Teams should govern runtime security by focusing on live execution paths, not just pre-deployment approvals. That means correlating telemetry from workloads, identities, packages, and AI actions so defenders can see what actually happens in production. The practical goal is to identify where trust decisions become real and where blast radius expands once systems start executing.

Why This Matters for Security Teams

runtime security is where governance becomes real. Pre-deployment checks can confirm that a workload or AI system was approved, but they do not prove how it behaves once it starts executing, calling tools, or handling secrets. That gap is especially dangerous for cloud workloads and agentic systems, where identities are machine-scale, actions are contextual, and blast radius can expand in seconds. NHI Management Group’s research on machine identity management shows why this matters: 53% of organisations have already experienced a security incident tied directly to machine identity failures, and 57% still lack a complete inventory of their machine identities in the first place.

Security teams that focus only on static access reviews often miss the runtime signals that reveal misuse, overreach, or chained compromise. That is why current guidance increasingly favors workload identity, telemetry correlation, and just-in-time control over broad, standing access. The Guide to SPIFFE and SPIRE is useful here because it frames identity as cryptographic proof of what a workload is at execution time, not just what it was allowed to be during onboarding. In practice, many security teams encounter machine identity failure only after a workload has already been abused to move laterally or exfiltrate data.

How It Works in Practice

Effective runtime governance starts by treating workload identity, secrets usage, package provenance, and AI action logs as one control plane. For cloud services, that means verifying the workload at request time, issuing short-lived credentials, and revoking access automatically when the task ends. For AI systems, it also means monitoring what the agent tried to do, which tools it invoked, which secrets it touched, and whether the request fits the approved context.
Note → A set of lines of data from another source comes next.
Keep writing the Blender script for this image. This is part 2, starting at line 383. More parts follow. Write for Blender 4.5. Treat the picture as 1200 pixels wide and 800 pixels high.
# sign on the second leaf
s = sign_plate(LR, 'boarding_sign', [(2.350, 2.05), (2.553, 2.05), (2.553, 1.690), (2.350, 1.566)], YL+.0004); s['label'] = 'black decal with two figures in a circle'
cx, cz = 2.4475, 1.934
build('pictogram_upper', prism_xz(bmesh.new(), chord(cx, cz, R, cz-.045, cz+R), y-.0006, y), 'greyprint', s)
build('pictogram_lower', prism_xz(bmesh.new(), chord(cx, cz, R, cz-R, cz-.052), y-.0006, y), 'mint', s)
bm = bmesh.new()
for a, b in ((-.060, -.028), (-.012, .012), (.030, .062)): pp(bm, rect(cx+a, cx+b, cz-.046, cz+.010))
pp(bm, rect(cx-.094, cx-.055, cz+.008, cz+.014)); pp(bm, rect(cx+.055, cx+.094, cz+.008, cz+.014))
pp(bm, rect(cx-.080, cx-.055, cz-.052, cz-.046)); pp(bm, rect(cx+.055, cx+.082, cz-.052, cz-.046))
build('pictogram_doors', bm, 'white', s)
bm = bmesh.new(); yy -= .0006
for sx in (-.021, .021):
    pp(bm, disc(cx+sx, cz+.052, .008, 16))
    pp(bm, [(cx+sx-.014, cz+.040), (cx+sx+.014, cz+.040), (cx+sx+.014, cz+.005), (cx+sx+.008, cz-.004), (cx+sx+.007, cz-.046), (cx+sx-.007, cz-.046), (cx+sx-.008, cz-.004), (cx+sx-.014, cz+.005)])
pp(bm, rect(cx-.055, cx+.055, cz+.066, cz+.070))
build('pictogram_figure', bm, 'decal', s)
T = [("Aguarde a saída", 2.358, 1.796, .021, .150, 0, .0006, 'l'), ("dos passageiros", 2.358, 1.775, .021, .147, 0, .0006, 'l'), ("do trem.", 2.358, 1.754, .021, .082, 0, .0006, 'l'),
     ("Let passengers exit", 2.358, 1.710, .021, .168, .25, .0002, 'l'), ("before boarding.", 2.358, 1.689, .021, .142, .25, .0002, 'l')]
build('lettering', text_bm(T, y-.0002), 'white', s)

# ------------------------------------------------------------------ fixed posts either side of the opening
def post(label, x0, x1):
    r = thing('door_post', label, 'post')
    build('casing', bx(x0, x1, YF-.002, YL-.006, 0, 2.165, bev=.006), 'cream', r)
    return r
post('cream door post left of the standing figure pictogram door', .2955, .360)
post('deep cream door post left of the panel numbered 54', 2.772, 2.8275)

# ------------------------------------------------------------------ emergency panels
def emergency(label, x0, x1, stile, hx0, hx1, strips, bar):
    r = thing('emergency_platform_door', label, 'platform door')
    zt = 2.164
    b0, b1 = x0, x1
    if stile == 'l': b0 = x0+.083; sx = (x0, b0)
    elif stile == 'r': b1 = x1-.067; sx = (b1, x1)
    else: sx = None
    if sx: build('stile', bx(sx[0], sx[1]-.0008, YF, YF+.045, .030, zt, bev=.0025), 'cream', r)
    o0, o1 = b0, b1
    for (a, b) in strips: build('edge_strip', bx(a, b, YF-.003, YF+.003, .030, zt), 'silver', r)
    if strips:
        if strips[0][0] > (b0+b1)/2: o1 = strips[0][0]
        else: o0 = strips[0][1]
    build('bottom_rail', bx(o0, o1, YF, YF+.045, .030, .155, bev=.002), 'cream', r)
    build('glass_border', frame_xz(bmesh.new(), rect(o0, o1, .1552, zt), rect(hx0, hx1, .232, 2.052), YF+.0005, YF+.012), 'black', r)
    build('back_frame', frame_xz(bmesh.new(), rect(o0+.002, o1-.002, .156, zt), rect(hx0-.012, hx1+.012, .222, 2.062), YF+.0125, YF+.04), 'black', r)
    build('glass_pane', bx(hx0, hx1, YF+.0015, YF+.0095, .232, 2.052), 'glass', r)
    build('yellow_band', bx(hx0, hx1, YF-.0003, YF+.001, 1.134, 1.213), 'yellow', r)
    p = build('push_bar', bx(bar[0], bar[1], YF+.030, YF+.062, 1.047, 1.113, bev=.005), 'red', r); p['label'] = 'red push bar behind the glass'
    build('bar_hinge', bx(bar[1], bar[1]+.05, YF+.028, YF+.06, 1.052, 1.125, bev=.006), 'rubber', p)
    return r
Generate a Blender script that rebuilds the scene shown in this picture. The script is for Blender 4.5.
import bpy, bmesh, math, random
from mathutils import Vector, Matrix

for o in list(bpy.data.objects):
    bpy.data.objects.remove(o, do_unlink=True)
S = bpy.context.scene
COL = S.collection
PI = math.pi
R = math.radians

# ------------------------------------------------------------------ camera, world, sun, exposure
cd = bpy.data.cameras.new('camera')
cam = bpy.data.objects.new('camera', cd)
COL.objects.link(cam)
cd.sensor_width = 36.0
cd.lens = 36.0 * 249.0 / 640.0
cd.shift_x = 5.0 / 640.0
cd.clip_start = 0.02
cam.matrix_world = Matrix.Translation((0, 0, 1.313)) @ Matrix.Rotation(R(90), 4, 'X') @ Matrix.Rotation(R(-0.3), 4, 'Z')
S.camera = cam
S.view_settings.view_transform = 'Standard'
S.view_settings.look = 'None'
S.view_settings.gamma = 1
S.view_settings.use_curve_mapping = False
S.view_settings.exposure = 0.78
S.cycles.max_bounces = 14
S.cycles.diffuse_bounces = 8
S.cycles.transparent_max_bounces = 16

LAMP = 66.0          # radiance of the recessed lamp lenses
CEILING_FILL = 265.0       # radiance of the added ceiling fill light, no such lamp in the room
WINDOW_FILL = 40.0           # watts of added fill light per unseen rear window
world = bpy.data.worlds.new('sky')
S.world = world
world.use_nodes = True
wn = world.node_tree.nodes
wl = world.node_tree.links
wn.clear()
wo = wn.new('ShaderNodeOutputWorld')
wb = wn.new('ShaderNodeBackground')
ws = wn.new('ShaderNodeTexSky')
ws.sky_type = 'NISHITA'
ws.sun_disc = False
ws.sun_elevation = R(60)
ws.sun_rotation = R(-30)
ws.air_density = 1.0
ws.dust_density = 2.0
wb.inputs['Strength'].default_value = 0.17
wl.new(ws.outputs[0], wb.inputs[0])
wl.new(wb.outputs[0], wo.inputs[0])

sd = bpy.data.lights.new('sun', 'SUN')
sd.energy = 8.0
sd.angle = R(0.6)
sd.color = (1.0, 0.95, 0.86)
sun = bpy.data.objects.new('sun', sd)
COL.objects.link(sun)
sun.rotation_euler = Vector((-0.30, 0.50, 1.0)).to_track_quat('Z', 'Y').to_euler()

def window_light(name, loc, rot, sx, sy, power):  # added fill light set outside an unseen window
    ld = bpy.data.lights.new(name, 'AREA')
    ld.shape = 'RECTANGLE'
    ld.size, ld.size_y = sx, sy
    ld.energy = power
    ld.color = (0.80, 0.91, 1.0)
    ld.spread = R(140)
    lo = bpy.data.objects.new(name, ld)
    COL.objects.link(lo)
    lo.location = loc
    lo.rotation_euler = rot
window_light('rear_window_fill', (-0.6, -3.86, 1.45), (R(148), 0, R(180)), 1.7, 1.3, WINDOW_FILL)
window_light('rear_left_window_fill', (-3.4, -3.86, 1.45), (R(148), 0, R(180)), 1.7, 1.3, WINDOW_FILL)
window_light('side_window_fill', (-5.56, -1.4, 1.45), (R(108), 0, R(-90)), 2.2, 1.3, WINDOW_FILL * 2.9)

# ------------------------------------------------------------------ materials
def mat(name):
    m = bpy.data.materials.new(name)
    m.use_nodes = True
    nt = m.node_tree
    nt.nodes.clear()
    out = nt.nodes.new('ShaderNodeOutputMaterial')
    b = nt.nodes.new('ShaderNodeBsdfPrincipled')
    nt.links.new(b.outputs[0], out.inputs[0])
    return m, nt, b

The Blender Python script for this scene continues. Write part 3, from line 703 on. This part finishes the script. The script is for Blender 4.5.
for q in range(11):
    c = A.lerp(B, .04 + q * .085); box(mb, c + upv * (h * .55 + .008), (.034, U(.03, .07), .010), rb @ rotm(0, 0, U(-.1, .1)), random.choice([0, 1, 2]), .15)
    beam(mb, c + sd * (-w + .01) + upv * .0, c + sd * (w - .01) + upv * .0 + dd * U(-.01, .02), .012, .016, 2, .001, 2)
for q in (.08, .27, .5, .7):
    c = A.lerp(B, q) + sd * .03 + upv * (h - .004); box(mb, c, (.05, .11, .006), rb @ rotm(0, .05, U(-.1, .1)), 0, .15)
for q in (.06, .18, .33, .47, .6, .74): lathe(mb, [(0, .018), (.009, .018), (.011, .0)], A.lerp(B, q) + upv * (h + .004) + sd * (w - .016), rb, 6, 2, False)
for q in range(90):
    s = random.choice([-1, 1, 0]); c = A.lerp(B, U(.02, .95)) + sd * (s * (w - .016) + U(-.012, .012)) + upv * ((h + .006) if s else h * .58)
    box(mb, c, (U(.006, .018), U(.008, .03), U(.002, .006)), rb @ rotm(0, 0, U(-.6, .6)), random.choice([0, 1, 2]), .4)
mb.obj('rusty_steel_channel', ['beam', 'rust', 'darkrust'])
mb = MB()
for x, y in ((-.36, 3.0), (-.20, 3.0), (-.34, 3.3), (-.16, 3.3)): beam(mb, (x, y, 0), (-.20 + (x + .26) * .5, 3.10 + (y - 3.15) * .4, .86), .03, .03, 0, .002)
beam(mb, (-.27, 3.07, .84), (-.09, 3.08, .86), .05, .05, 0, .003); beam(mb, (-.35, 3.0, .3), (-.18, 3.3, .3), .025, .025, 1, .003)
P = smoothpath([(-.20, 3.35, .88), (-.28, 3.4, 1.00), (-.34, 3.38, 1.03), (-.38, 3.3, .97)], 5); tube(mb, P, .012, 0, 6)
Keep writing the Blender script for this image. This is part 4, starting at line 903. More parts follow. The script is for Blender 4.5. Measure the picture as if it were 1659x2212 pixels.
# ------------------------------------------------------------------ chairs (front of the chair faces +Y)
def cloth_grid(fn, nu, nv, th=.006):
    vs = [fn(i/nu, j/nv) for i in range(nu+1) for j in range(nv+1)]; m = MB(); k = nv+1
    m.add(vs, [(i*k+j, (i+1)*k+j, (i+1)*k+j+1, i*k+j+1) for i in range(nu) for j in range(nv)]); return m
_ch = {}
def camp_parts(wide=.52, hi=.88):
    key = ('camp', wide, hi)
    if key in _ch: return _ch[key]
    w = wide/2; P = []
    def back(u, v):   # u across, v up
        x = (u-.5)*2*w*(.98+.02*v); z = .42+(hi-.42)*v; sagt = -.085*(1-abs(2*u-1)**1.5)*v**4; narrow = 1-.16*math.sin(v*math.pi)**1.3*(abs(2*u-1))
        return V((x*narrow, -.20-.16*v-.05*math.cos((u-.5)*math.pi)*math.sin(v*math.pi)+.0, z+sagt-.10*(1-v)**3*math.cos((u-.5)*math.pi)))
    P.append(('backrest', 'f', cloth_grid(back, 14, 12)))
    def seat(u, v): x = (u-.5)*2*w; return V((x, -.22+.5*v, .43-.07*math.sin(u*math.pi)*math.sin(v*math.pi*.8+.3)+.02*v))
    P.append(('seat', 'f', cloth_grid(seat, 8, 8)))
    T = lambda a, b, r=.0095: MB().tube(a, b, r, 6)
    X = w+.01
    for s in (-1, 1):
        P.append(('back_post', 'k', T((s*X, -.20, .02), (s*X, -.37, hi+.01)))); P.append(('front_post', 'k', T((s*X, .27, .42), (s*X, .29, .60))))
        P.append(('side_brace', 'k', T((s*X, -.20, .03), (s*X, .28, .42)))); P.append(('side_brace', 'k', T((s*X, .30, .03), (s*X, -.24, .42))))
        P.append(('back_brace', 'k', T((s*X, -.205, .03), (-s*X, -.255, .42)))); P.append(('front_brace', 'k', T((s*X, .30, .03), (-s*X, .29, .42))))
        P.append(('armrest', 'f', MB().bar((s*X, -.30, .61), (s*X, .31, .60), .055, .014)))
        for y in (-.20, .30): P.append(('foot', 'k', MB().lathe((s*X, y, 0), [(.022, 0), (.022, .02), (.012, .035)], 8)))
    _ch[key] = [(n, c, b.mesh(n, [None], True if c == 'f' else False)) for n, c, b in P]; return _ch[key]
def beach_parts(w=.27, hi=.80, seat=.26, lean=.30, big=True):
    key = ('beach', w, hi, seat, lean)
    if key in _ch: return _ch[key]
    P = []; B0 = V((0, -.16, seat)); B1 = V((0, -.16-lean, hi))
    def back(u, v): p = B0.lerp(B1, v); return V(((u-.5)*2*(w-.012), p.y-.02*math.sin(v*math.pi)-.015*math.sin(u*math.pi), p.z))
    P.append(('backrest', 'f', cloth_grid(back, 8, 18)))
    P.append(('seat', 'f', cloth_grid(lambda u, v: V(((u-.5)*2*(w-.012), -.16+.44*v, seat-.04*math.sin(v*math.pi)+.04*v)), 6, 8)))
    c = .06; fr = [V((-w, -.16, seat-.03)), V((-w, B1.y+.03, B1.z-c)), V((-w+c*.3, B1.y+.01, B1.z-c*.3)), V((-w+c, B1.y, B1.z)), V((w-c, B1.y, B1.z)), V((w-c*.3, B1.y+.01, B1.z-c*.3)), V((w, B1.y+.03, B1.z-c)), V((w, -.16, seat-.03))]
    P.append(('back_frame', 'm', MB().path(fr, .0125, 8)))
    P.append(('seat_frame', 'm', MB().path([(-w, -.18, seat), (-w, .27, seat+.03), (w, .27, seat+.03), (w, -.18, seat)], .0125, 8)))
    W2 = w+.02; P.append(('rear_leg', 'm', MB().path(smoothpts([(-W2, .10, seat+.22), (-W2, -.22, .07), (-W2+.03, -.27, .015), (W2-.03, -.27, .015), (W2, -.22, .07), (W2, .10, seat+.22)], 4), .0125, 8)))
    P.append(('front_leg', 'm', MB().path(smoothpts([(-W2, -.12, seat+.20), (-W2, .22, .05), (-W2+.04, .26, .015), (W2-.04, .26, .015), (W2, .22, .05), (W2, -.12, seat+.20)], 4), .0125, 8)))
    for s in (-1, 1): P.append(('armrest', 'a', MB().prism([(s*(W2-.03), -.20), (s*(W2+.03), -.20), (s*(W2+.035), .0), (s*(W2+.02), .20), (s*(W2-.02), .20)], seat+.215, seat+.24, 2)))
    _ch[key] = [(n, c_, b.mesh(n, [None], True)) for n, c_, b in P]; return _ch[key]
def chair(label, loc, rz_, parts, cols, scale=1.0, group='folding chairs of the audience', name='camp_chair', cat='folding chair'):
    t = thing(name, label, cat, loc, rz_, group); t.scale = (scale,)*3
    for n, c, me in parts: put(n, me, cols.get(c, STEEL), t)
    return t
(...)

The practical model is closer to continuous authorisation than traditional RBAC. A useful pattern is:

  • Bind each workload or agent to a cryptographic workload identity, such as SPIFFE IDs or OIDC-backed attestations.
  • Issue ephemeral credentials through just-in-time flows instead of reusing long-lived static secrets.
  • Evaluate policy at runtime with context, rather than relying only on pre-defined role grants.
  • Correlate logs from identity providers, cloud control planes, secret stores, and AI tool calls into one investigation path.
  • Flag anomalous execution paths, such as a workload reaching new APIs, new data sets, or new privilege boundaries.

This is where identity and secrets research becomes operational. The State of Secrets in AppSec report underscores how fragmented secrets management still is, which makes runtime enforcement harder when the same credential pattern is reused across environments. External guidance from the SPIFFE workload identity specification and the NIST Cybersecurity Framework 2.0 supports the shift toward continuous monitoring and least privilege. These controls tend to break down in highly ephemeral serverless estates because instances are short-lived, telemetry is fragmented, and identity context is often lost between orchestration layers.

Common Variations and Edge Cases

Tighter runtime control often increases operational overhead, requiring organisations to balance stronger blast-radius reduction against latency, policy complexity, and false positives. That tradeoff is especially visible in hybrid estates, multi-cloud deployments, and AI pipelines that spawn many short-lived tasks. There is no universal standard for runtime governance maturity yet, so current guidance suggests prioritising the highest-risk execution paths first: internet-facing workloads, privileged automation, and AI systems that can invoke tools or retrieve secrets.

One common edge case is legacy software that cannot support workload identity or short-lived token exchange. In those environments, compensating controls such as network segmentation, secret vaulting, and aggressive rotation become necessary, but they do not fully solve the runtime trust problem. Another edge case is agentic AI, where the system may take a valid action in an invalid sequence. A policy can approve a database query, yet the real risk may come from the agent chaining that query with a file write and a secret lookup. That is why runtime governance should measure execution paths, not just individual permissions.

NHI Management Group’s Top 10 NHI Issues and Ultimate Guide to NHIs, Regulatory and Audit Perspectives reinforce the point that visibility, ownership, and lifecycle control are recurring failure modes. In practice, the hardest environments are those where workloads, identities, and secrets are all managed by different teams with no shared runtime view.

Standards & Framework Alignment

This section maps relevant standards and security frameworks to the operational risks and controls described in this guidance.

OWASP Non-Human Identity Top 10, OWASP Agentic AI Top 10 and CSA MAESTRO define the specific risk controls and attack patterns relevant to this topic.

Framework Control / Reference Relevance
OWASP Non-Human Identity Top 10 NHI-03 Runtime governance depends on short-lived machine credentials and rotation discipline.
OWASP Agentic AI Top 10 A1 Agentic systems need runtime controls because tool use and actions are dynamic.
CSA MAESTRO MA-02 MAESTRO covers agent and workload trust decisions during execution.

Replace standing secrets with ephemeral credentials and automate rotation and revocation on task completion.